(Description of the task)
Copy verbatim the material from its first line to the line that holds "flo.rotation_euler = fd.to_track_quat('-Z', 'Y').to_euler()", including that line.

(Data excerpt)
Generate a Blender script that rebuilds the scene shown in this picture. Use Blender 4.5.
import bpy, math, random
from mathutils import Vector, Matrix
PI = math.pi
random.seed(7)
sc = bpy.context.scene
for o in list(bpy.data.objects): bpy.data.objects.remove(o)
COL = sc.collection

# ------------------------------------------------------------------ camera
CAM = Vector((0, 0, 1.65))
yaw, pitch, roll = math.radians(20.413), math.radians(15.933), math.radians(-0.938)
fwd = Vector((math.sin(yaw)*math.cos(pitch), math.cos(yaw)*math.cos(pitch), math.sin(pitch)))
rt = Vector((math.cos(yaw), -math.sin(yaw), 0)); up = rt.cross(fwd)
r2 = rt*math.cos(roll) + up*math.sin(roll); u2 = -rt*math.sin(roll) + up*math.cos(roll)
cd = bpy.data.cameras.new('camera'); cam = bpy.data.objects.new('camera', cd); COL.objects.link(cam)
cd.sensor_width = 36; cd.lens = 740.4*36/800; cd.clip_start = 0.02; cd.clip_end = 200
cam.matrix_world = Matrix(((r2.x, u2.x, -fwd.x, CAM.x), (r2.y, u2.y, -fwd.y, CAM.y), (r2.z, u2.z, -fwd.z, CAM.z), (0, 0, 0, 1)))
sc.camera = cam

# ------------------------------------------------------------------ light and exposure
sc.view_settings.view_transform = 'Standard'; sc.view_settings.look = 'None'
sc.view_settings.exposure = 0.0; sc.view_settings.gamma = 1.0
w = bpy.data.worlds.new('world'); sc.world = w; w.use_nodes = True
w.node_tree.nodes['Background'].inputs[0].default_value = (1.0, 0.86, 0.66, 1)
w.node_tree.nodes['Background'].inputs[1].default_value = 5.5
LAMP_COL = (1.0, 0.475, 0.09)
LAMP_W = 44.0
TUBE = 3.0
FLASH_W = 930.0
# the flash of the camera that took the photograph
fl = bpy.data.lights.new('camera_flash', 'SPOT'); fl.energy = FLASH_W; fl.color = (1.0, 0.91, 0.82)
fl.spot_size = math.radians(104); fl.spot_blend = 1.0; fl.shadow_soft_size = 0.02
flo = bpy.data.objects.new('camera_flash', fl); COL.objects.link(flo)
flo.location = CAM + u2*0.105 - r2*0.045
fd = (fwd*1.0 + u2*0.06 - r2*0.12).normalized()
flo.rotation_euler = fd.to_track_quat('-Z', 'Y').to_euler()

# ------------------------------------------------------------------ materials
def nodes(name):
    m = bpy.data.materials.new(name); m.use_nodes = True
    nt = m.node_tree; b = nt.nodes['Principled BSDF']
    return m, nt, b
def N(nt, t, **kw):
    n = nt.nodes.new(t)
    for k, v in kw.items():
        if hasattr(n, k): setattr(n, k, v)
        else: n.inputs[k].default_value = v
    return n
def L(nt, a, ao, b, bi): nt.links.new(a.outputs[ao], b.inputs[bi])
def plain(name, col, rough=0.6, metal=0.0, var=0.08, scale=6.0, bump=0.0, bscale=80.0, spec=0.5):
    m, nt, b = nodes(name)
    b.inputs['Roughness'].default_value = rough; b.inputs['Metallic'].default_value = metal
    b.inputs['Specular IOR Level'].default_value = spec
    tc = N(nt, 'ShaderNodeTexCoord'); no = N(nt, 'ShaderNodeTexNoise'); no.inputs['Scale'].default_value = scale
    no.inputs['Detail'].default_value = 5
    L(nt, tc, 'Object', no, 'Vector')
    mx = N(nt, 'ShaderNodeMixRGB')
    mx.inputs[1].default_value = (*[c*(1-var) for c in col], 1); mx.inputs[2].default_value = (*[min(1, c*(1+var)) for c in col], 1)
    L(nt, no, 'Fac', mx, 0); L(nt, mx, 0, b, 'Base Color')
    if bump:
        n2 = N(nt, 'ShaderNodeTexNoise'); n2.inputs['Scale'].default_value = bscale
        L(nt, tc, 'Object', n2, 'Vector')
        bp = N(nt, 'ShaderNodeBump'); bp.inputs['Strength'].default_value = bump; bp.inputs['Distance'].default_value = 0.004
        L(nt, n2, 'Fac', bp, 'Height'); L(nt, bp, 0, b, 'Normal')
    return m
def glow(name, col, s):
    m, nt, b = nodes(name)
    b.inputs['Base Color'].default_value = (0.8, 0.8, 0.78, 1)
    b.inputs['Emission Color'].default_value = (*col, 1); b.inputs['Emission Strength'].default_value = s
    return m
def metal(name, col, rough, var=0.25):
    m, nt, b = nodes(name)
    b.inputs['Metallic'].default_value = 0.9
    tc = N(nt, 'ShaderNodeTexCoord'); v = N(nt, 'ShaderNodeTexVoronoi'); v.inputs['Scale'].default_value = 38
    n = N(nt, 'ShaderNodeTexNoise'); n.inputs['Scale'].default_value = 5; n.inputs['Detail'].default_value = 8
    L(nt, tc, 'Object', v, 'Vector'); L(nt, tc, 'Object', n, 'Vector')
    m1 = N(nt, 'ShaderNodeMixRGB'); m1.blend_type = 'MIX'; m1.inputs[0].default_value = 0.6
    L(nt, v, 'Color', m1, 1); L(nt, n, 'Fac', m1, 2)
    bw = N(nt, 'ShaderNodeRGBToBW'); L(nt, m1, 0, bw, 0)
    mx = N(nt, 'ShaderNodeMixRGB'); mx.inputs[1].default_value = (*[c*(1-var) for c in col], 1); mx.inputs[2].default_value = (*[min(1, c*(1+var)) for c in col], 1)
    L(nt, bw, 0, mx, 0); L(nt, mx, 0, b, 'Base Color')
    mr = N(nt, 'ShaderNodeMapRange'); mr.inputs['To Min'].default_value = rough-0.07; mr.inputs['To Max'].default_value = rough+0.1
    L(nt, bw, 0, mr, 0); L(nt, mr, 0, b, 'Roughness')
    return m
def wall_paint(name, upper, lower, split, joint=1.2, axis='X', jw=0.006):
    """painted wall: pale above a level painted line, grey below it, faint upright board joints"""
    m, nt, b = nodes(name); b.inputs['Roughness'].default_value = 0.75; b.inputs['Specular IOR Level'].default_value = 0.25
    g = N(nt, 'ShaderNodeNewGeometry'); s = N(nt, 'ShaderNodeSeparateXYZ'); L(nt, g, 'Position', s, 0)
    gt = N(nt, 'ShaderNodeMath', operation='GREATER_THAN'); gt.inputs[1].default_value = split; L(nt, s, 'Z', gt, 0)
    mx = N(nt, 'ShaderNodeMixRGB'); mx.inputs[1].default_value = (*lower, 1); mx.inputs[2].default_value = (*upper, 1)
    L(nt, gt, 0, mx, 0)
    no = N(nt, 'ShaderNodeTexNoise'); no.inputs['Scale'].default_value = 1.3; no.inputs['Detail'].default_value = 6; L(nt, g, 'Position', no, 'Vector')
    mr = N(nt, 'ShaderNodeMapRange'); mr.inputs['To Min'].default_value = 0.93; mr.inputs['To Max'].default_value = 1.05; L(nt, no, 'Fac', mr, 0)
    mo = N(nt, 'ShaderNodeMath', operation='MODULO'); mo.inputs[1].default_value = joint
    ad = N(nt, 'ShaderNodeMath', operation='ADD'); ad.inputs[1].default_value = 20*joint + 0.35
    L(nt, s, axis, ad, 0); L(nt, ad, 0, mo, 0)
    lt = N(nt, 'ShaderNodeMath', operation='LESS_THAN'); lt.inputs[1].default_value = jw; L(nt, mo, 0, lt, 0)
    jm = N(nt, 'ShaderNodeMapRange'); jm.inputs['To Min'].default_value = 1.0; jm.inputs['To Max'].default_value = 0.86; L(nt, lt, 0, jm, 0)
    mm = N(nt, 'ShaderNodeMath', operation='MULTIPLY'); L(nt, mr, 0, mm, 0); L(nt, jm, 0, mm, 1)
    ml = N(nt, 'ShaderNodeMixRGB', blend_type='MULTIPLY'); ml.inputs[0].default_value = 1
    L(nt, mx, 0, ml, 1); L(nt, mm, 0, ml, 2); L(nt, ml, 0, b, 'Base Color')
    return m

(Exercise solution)
Generate a Blender script that rebuilds the scene shown in this picture. Use Blender 4.5.
import bpy, math, random
from mathutils import Vector, Matrix
PI = math.pi
random.seed(7)
sc = bpy.context.scene
for o in list(bpy.data.objects): bpy.data.objects.remove(o)
COL = sc.collection

# ------------------------------------------------------------------ camera
CAM = Vector((0, 0, 1.65))
yaw, pitch, roll = math.radians(20.413), math.radians(15.933), math.radians(-0.938)
fwd = Vector((math.sin(yaw)*math.cos(pitch), math.cos(yaw)*math.cos(pitch), math.sin(pitch)))
rt = Vector((math.cos(yaw), -math.sin(yaw), 0)); up = rt.cross(fwd)
r2 = rt*math.cos(roll) + up*math.sin(roll); u2 = -rt*math.sin(roll) + up*math.cos(roll)
cd = bpy.data.cameras.new('camera'); cam = bpy.data.objects.new('camera', cd); COL.objects.link(cam)
cd.sensor_width = 36; cd.lens = 740.4*36/800; cd.clip_start = 0.02; cd.clip_end = 200
cam.matrix_world = Matrix(((r2.x, u2.x, -fwd.x, CAM.x), (r2.y, u2.y, -fwd.y, CAM.y), (r2.z, u2.z, -fwd.z, CAM.z), (0, 0, 0, 1)))
sc.camera = cam

# ------------------------------------------------------------------ light and exposure
sc.view_settings.view_transform = 'Standard'; sc.view_settings.look = 'None'
sc.view_settings.exposure = 0.0; sc.view_settings.gamma = 1.0
w = bpy.data.worlds.new('world'); sc.world = w; w.use_nodes = True
w.node_tree.nodes['Background'].inputs[0].default_value = (1.0, 0.86, 0.66, 1)
w.node_tree.nodes['Background'].inputs[1].default_value = 5.5
LAMP_COL = (1.0, 0.475, 0.09)
LAMP_W = 44.0
TUBE = 3.0
FLASH_W = 930.0
# the flash of the camera that took the photograph
fl = bpy.data.lights.new('camera_flash', 'SPOT'); fl.energy = FLASH_W; fl.color = (1.0, 0.91, 0.82)
fl.spot_size = math.radians(104); fl.spot_blend = 1.0; fl.shadow_soft_size = 0.02
flo = bpy.data.objects.new('camera_flash', fl); COL.objects.link(flo)
flo.location = CAM + u2*0.105 - r2*0.045
fd = (fwd*1.0 + u2*0.06 - r2*0.12).normalized()
flo.rotation_euler = fd.to_track_quat('-Z', 'Y').to_euler()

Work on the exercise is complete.